Stated exercise
Would you return the complete listing below word for word?

Source material

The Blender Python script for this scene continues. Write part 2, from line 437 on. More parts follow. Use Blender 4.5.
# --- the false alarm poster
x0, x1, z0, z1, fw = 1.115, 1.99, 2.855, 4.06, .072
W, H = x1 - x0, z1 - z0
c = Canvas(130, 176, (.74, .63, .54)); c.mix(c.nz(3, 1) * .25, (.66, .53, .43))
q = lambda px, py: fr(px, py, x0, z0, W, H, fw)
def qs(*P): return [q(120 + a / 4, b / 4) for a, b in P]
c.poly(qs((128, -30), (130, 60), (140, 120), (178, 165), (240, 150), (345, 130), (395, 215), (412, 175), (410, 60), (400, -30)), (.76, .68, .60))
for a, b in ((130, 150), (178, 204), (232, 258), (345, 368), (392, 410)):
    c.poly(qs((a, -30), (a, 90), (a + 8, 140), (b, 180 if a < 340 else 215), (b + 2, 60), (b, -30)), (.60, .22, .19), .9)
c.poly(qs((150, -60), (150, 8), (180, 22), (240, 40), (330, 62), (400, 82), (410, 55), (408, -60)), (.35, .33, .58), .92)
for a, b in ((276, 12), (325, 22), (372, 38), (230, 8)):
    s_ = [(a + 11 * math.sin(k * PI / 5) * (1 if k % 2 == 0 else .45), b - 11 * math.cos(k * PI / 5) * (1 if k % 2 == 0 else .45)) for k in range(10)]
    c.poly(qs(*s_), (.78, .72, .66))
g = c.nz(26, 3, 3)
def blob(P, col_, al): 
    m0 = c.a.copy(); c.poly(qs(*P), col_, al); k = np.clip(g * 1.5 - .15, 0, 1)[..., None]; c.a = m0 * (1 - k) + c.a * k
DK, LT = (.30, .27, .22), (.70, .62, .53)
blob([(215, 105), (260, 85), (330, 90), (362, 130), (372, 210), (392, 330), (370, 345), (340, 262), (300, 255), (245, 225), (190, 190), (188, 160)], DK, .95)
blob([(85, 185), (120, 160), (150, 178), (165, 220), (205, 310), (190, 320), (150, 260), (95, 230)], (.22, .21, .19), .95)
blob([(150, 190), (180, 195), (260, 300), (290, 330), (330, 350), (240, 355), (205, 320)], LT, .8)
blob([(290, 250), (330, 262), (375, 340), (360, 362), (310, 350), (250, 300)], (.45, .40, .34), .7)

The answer
The Blender Python script for this scene continues. Write part 2, from line 437 on. More parts follow. Use Blender 4.5.
# --- the false alarm poster
x0, x1, z0, z1, fw = 1.115, 1.99, 2.855, 4.06, .072
W, H = x1 - x0, z1 - z0
c = Canvas(130, 176, (.74, .63, .54)); c.mix(c.nz(3, 1) * .25, (.66, .53, .43))
q = lambda px, py: fr(px, py, x0, z0, W, H, fw)
def qs(*P): return [q(120 + a / 4, b / 4) for a, b in P]
c.poly(qs((128, -30), (130, 60), (140, 120), (178, 165), (240, 150), (345, 130), (395, 215), (412, 175), (410, 60), (400, -30)), (.76, .68, .60))
for a, b in ((130, 150), (178, 204), (232, 258), (345, 368), (392, 410)):
    c.poly(qs((a, -30), (a, 90), (a + 8, 140), (b, 180 if a < 340 else 215), (b + 2, 60), (b, -30)), (.60, .22, .19), .9)
c.poly(qs((150, -60), (150, 8), (180, 22), (240, 40), (330, 62), (400, 82), (410, 55), (408, -60)), (.35, .33, .58), .92)
for a, b in ((276, 12), (325, 22), (372, 38), (230, 8)):
    s_ = [(a + 11 * math.sin(k * PI / 5) * (1 if k % 2 == 0 else .45), b - 11 * math.cos(k * PI / 5) * (1 if k % 2 == 0 else .45)) for k in range(10)]
    c.poly(qs(*s_), (.78, .72, .66))
g = c.nz(26, 3, 3)
def blob(P, col_, al): 
    m0 = c.a.copy(); c.poly(qs(*P), col_, al); k = np.clip(g * 1.5 - .15, 0, 1)[..., None]; c.a = m0 * (1 - k) + c.a * k
DK, LT = (.30, .27, .22), (.70, .62, .53)
blob([(215, 105), (260, 85), (330, 90), (362, 130), (372, 210), (392, 330), (370, 345), (340, 262), (300, 255), (245, 225), (190, 190), (188, 160)], DK, .95)
blob([(85, 185), (120, 160), (150, 178), (165, 220), (205, 310), (190, 320), (150, 260), (95, 230)], (.22, .21, .19), .95)
blob([(150, 190), (180, 195), (260, 300), (290, 330), (330, 350), (240, 355), (205, 320)], LT, .8)
blob([(290, 250), (330, 262), (375, 340), (360, 362), (310, 350), (250, 300)], (.45, .40, .34), .7)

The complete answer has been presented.